Esta misión social, vale decirlo, debería prácticamente ser universal. En todos los espacios de la tierra la labor educativa de las y los docentes, aunque pocas veces recordada, es una de las más valiosas funciones sociales primordiales en el progreso, bienestar e igualdad de los pueblos.
Sin embargo, ese reconocimiento a estas valiosas personas, también debe acompañarse de la identificación de las difíciles condiciones que siguen encarando en materia salarial, laboral y profesional.

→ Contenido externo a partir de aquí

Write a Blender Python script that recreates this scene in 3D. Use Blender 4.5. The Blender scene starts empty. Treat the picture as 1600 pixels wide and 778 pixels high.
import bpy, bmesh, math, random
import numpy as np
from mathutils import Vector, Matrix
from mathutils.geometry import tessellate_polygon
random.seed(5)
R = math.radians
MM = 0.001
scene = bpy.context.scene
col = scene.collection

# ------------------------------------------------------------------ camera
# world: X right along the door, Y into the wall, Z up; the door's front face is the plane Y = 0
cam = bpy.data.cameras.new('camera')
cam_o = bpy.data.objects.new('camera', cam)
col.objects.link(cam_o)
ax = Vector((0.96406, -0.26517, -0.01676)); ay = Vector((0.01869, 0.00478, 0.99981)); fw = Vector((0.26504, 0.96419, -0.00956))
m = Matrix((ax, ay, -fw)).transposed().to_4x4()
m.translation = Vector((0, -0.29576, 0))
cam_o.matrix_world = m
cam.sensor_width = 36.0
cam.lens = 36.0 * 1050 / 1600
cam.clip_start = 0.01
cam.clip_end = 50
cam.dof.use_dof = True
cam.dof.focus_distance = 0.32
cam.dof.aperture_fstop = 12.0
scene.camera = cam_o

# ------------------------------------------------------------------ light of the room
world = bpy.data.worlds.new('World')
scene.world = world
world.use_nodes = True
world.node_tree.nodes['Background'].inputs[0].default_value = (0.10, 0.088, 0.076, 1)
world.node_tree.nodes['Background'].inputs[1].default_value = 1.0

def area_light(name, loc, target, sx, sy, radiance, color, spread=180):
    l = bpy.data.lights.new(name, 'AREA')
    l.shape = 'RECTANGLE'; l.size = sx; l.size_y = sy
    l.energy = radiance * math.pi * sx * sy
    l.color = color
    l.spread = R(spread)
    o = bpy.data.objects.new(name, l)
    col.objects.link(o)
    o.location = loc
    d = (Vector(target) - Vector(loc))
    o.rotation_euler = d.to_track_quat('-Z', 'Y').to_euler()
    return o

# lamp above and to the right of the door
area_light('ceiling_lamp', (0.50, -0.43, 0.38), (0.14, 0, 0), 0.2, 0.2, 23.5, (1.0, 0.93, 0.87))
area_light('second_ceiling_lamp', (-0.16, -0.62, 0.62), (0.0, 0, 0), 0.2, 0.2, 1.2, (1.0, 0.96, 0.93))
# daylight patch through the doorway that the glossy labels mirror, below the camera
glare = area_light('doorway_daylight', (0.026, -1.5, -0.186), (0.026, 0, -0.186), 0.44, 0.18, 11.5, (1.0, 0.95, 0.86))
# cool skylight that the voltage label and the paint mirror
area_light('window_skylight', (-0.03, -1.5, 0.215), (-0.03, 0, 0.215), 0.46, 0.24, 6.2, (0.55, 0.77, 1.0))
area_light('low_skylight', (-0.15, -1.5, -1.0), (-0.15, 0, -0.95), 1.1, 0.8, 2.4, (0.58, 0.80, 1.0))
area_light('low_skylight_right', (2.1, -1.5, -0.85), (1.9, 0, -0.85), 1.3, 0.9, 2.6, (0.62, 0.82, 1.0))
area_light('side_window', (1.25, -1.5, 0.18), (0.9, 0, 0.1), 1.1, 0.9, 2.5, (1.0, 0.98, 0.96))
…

Pues parece ilógico que quienes han contribuido, y lo siguen haciendo, a la formación integral de las y los ciudadanos de nuestro país, no ostenten una posición de mayor privilegio.
De ahí que, el inicio de este nuevo curso lectivo, sea fecha propicia para insistir en la urgencia de que Gobierno y sociedad le otorguen a la educación, en la práctica, la prioridad de calidad y pertinencia que alcanza en el discurso para que así las aulas sean, cada vez más, espacios abiertos a la palabra, el respeto, el análisis, el debate, la tolerancia y la creación para que cada estudiante amplíe las ventanas por las cuales se percibe el mundo.

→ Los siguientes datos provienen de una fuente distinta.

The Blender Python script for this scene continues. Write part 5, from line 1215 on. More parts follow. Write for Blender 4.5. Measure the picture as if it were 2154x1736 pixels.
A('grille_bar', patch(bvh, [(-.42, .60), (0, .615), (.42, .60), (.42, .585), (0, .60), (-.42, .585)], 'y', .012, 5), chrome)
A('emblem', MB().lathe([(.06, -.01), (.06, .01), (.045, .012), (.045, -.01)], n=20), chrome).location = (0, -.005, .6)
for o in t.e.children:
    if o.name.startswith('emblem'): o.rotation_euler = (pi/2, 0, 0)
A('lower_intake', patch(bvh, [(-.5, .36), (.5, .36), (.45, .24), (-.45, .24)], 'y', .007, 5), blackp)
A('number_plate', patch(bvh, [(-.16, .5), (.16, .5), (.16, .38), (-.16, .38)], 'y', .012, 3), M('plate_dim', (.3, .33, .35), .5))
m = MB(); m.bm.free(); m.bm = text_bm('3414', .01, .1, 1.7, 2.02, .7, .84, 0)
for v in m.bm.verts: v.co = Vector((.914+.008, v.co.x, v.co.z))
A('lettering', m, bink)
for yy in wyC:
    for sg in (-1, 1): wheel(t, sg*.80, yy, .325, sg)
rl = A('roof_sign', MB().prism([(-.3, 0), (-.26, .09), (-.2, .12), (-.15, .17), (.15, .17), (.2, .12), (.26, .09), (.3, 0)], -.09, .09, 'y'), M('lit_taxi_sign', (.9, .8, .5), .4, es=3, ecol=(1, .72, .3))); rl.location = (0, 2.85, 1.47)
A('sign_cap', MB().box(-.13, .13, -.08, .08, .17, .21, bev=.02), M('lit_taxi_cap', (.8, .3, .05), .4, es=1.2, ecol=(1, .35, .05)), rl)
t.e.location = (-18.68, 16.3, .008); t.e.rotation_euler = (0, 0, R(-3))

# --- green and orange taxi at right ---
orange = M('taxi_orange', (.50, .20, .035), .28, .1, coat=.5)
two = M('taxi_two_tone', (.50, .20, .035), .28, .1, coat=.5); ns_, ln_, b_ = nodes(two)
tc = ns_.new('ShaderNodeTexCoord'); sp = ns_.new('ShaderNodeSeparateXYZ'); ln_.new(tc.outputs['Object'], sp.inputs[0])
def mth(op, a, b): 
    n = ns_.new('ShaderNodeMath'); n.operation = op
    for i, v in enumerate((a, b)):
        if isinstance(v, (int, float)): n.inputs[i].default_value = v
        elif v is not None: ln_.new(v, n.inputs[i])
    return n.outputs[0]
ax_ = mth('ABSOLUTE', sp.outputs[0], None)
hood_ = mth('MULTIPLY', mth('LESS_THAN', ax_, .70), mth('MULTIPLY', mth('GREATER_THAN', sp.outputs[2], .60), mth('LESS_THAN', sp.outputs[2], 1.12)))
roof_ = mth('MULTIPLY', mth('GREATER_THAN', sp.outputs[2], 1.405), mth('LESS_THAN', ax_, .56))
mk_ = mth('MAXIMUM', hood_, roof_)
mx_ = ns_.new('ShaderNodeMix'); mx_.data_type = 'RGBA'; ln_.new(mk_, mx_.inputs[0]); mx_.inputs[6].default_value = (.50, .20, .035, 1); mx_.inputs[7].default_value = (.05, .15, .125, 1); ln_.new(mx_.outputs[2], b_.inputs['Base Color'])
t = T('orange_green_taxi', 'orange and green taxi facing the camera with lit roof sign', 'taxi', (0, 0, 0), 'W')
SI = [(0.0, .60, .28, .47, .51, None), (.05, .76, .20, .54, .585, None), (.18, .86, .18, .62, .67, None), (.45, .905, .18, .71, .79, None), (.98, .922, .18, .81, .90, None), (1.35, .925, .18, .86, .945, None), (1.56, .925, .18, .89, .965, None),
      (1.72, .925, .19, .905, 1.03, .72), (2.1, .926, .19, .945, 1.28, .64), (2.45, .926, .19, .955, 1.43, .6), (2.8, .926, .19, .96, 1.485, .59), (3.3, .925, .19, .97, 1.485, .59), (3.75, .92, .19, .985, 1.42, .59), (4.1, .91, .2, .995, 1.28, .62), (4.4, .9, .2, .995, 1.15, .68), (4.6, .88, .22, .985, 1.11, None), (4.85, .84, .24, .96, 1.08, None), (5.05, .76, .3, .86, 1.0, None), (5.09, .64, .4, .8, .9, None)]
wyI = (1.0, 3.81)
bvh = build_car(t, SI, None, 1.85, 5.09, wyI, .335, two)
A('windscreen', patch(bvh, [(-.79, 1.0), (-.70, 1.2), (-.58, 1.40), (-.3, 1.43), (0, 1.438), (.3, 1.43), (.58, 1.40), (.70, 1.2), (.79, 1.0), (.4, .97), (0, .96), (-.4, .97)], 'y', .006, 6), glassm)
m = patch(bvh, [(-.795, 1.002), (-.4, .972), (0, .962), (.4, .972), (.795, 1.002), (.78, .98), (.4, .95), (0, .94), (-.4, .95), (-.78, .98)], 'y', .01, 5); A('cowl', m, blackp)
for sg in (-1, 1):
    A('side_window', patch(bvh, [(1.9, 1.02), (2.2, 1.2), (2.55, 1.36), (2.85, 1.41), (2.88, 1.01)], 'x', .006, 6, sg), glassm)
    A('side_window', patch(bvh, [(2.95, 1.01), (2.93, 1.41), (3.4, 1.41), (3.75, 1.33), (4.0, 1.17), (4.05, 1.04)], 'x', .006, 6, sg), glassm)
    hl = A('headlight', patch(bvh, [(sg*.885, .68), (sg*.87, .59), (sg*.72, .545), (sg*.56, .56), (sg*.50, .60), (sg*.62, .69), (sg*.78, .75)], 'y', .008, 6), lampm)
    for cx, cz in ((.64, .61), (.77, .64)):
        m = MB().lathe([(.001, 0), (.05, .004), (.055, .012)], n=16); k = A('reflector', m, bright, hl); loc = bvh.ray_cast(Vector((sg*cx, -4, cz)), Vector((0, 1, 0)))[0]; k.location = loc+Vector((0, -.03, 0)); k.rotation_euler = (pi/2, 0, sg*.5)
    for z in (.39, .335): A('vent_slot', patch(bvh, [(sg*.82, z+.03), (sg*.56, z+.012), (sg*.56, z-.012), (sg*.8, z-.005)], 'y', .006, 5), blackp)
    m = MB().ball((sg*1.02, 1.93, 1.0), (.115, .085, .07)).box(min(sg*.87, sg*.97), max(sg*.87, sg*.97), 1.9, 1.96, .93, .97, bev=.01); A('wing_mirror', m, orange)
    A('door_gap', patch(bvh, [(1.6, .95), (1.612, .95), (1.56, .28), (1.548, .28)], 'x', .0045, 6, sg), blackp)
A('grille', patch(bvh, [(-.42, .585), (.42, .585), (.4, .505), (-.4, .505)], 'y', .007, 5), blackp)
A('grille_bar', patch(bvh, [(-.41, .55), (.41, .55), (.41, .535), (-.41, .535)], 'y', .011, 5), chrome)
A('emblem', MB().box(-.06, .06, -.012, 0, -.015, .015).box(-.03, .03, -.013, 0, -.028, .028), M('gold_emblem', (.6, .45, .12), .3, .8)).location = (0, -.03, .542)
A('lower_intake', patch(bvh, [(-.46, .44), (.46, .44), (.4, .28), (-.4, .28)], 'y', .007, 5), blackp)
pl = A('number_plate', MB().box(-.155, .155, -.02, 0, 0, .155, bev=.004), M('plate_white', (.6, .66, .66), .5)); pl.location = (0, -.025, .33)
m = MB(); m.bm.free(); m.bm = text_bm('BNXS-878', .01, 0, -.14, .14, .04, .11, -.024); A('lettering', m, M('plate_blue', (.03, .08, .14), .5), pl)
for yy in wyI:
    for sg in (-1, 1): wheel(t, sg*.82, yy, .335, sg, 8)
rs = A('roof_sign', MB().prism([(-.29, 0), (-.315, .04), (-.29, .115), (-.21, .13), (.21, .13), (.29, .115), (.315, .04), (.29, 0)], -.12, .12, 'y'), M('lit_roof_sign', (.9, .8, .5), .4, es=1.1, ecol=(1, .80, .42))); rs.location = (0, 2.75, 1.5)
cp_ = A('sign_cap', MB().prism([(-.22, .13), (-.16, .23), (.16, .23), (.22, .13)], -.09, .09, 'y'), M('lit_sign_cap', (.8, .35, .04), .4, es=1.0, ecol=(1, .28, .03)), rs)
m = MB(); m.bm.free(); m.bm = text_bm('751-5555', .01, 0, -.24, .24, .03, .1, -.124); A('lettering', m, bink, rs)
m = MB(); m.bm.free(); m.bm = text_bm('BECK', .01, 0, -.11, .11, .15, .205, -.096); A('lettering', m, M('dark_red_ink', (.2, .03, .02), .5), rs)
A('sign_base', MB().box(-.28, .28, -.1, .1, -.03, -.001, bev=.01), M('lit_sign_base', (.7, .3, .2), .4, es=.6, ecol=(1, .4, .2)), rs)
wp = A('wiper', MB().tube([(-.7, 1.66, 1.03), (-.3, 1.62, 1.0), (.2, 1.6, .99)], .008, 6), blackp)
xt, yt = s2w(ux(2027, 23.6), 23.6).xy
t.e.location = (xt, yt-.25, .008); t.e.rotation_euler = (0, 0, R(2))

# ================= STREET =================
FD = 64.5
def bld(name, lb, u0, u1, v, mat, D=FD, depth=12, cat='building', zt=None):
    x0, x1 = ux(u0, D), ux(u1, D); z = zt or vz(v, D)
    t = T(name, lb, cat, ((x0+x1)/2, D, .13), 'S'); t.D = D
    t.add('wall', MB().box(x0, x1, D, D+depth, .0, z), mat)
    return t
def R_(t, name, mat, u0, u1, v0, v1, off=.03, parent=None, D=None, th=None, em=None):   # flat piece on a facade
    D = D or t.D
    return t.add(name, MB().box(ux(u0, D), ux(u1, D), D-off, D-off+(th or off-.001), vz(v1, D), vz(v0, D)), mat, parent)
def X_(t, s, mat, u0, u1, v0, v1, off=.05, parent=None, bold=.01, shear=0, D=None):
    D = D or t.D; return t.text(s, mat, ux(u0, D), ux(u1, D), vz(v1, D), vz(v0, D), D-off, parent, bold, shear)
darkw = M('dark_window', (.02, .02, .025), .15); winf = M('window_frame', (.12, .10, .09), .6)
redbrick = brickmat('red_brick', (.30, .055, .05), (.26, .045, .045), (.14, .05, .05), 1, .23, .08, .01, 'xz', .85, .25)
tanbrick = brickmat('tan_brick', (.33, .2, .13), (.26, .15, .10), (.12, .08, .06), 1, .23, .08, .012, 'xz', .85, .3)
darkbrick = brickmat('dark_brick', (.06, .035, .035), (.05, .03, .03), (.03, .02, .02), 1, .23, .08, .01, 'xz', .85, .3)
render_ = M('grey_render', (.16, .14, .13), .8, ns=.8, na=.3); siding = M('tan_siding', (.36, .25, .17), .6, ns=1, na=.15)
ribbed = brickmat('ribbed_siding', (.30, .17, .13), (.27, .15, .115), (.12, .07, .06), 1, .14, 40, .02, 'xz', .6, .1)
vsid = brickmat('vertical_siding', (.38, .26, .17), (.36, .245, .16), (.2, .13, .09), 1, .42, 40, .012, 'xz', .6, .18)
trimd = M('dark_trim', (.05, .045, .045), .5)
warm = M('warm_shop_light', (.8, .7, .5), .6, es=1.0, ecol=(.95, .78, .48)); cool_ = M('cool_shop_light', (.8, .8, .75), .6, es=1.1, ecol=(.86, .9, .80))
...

Por eso, hoy, y siempre, el mayor de los reconocimientos a esas educadores y esos educadores quienes han construido en las aulas un proyecto democrático; han asomado a los estudiantes al estudio de la Patria y del mundo; han formado buenos ciudadanos; han alimentado la esperanza en momentos difíciles; han enseñado a discutir y razonar; han impartido su conocimiento con respeto, fraternidad, compromiso y pasión; y nos han motivado a soñar y realizar nuestros sueños.
Porque, sin duda, bien vale recordar aquella frese expresada por Howard Hendricks de que “la enseñanza que deja huella no es, básicamente, la que se hace de cabeza a cabeza, sino aquella que se trasmite de corazón a corazón”.